L’ultimo film di Werner Herzog è un film poetico che rimane a lungo nella mente dello spettatore. Anche se dire questo non aiuta a capire Family Romance, perché tutti i film di Werner Herzog sono così.
Stanley Kubrick è tra i miei registi preferiti, ma ha battuto Werner Herzog al photo-finish. Kubrick ha vinto perché abbiamo una visione del mondo più o meno simile, perciò lo sento affine; Herzog mi affascina proprio perché il suo sguardo poetico e visionario va molto oltre il mondo così come lo vedo.
Family Romance è un film, ma è girato come se fosse un documentario, senza enfasi, senza la pretesa di fare una morale. Il protagonista è il titolare di una ditta che offre adeguati sostituti per ogni occasione; per esempio, il padre di una sposina è un ubriacone e si teme che possa far figuracce alla festa di nozze? Per un compenso adeguato, la ditta fornisce il padre ideale che accompagnerà la sposa all’altare o quel che è perché, non lo abbiamo ancora detto, il film è ambientato e girato in Giappone. Credo che se fosse stato girato in Europa o negli States sarebbe stato percepito come una sorta di metafora o di distopia; in Giappone diventa congruo, almeno per noi occidentali.

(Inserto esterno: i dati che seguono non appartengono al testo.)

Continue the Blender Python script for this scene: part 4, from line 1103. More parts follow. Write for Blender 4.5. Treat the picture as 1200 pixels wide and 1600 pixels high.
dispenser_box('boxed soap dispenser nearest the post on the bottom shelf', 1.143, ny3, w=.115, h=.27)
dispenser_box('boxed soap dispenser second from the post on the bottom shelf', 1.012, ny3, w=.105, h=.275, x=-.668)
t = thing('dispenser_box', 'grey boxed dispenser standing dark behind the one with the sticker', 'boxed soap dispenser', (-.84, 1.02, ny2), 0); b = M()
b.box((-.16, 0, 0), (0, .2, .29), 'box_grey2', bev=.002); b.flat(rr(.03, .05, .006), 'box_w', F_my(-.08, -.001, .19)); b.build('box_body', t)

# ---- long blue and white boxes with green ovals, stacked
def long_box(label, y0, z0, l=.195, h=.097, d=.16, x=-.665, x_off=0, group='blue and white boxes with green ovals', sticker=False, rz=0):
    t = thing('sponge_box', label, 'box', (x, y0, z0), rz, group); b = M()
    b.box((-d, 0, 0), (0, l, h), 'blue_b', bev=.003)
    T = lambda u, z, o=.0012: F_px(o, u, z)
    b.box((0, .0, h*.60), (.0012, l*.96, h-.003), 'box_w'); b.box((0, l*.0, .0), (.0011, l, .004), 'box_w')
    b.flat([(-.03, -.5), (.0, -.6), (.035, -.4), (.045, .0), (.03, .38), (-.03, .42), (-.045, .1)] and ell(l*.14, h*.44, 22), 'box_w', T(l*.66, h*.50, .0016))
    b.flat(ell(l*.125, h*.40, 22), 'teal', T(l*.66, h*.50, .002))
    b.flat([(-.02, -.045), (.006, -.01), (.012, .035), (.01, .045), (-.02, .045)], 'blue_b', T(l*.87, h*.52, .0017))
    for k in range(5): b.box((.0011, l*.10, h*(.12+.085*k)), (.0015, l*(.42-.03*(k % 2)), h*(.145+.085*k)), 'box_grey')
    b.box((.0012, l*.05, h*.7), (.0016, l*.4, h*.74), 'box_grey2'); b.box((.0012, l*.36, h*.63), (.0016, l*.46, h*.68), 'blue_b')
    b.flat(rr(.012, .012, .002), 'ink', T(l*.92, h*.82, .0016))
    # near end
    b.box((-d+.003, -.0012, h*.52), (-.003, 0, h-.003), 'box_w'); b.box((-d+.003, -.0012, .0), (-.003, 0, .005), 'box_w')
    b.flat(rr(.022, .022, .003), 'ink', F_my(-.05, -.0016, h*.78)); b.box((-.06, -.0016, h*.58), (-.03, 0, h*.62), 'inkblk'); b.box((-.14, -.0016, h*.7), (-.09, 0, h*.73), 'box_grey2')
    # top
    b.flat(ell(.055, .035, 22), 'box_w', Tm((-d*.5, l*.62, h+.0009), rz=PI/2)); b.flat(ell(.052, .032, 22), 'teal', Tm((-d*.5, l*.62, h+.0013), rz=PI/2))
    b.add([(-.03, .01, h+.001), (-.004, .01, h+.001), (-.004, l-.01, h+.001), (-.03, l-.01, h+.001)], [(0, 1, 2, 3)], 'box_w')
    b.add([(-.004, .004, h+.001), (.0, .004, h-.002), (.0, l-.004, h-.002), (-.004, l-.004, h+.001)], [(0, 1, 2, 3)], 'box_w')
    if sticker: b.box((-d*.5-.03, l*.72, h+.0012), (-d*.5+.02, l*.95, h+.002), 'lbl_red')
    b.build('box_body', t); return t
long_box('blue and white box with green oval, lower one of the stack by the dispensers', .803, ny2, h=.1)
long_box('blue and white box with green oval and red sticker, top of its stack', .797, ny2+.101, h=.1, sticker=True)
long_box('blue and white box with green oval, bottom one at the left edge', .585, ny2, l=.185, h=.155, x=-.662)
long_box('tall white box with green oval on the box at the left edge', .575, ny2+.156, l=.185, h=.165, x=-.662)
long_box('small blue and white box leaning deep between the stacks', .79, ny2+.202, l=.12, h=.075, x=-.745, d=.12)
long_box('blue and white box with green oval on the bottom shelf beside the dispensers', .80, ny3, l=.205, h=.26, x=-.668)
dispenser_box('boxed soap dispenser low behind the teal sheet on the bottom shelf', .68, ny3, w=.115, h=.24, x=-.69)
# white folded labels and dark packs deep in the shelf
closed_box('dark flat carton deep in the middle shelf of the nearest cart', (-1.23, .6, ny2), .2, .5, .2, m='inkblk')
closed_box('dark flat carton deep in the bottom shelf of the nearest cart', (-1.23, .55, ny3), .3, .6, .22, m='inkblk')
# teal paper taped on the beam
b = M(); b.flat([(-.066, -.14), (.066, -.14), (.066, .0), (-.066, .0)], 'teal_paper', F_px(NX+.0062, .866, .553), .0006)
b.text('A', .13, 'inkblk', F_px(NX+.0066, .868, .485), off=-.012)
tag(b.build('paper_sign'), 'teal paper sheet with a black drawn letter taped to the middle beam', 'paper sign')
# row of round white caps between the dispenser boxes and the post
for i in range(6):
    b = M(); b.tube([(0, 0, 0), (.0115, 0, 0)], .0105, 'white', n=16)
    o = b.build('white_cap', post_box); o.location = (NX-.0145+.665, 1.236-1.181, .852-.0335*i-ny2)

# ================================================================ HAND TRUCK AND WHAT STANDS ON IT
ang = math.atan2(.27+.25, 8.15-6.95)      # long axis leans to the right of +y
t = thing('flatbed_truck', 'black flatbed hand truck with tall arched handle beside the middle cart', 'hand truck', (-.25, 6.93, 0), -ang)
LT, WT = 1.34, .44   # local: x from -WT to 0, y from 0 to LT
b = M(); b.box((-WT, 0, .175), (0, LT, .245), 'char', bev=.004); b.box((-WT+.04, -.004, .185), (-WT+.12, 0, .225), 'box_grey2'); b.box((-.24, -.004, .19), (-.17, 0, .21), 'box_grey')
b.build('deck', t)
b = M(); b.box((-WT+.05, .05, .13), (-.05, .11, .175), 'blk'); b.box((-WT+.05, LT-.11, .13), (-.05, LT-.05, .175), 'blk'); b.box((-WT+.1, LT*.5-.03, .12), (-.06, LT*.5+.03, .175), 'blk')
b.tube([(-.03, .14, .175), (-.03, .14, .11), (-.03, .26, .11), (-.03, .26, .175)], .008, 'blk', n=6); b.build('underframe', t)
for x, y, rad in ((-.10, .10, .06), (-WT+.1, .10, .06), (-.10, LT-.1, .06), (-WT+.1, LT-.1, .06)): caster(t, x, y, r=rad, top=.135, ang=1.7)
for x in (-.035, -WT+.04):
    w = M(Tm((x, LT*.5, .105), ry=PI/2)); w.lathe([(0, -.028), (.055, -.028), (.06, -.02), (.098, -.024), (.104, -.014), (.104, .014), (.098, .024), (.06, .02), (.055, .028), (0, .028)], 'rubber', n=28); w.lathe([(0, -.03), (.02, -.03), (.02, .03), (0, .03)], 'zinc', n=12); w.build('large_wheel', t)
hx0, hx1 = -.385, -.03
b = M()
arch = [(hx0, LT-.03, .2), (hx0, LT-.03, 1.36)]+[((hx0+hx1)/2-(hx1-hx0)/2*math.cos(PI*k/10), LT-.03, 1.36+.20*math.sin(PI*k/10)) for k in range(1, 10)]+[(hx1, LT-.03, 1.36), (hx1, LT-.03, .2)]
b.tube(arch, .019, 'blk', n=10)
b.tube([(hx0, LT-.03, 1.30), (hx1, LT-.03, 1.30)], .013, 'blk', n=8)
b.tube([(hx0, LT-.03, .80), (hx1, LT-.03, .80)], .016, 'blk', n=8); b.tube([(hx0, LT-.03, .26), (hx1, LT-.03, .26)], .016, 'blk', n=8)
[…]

Riconosco che mi è difficile liberarmi dagli stereotipi che ho sul Giappone, soprattutto perché ne so molto poco: non sono mai stata una lettrice di manga e non sono neanche mai riuscita a finire nemmeno uno dei libri dei rari autori giapponesi conosciuti in Italia: Mishima mi sembra un pazzo nazista, Bana Yoshimoto poco meno di un cartone animato. La sola cosa che conosco è Sogni (Hime) di Akira Kurosawa. Forse perciò la cultura giapponese mi è completamente aliena. A conferma di quel che dico: nel film il protagonista si prende una strigliata coi fiocchi da un dirigente delle rapidissime ferrovie giapponesi, al posto del vero responsabile, per aver fatto partire un treno con venti secondi di anticipo. Provate a fare tre anni di pendolarismo fra Pisa e Firenze come ho fatto io, poi ditemi se non vi sembra assurdo.
Bando alle ciance; la storia che fa da filo rosso al film è quella di Mahiro, una bambina orfana di padre, alla quale la madre procura un padre fittizio che le dice di aver divorziato quando lei era troppo piccola per ricordarlo. Fra i due nasce un sincero affetto, tanto che la bambina chiede di andare a vivere con lui e il “padre” conclude il film sugli scalini di casa sua, dove vive la sua vera famiglia, con la testa fra le mani.
Lo stile da documentario non lascia presagire un finale simile, anche se ci sono diverse esche: il protagonista visita un albergo che, alla reception, usa robot dall’aspetto umano e commenta che gli sarebbero utilissimi per la sua attività. Poi la ragazzina gli confida il suo primo amore; quando la madre, che ne ha il sospetto, chiede al finto padre se gli avesse confidato qualcosa in proposito, lui nega senza motivo apparente. Infine il “padre” va in un’agenzia di pompe funebri a cercare una bara della sua misura: non lo sapremo fino alla fine, ma la sua soluzione finale è quella di fingere la sua morte per allontanarsi definitivamente da Mahiro, perché nella sua attività “non si può amare, né essere amati“.
È impossibile che non torni alla mente Intelligenza artificiale di Steven Spielberg, che era un progetto di Kubrick, ma la morte gli ha impedito di realizzarlo. Ho sempre rimpianto che non lo avesse diretto Kubrick; Spielberg è un bravo regista, ma è irrimediabilmente e convenzionalmente hollywoodiano; alla fine riesce sempre a rovinare un film che, fino a quel momento, era perfetto. Peccato perché era partito bene, Duel era un film da trenta e lode. Intelligenza artificiale rimane uno dei suoi film più belli, ma alla fine non riesce a sfuggire alla melassa, probabilmente imposta dai produttori; Spielberg, quando vuole, sa fare di meglio. Se quel film lo avesse girato Kubrick, non ho dubbi che sarebbe stato molto più simile a Family Romance che a Intelligenza artificiale, per quanto si parta da presupposti diametralmente opposti: da una parte una macchina programmata per avere sentimenti umani, dall’altra un essere umano che si assume il compito di avere l’indifferenza di una automa. Eppure, rimango convinta che l’effetto sullo spettatore sarebbe stato molto simile perché Kubrick e Herzog non sono due registi qualsiasi, sono due registi di genio.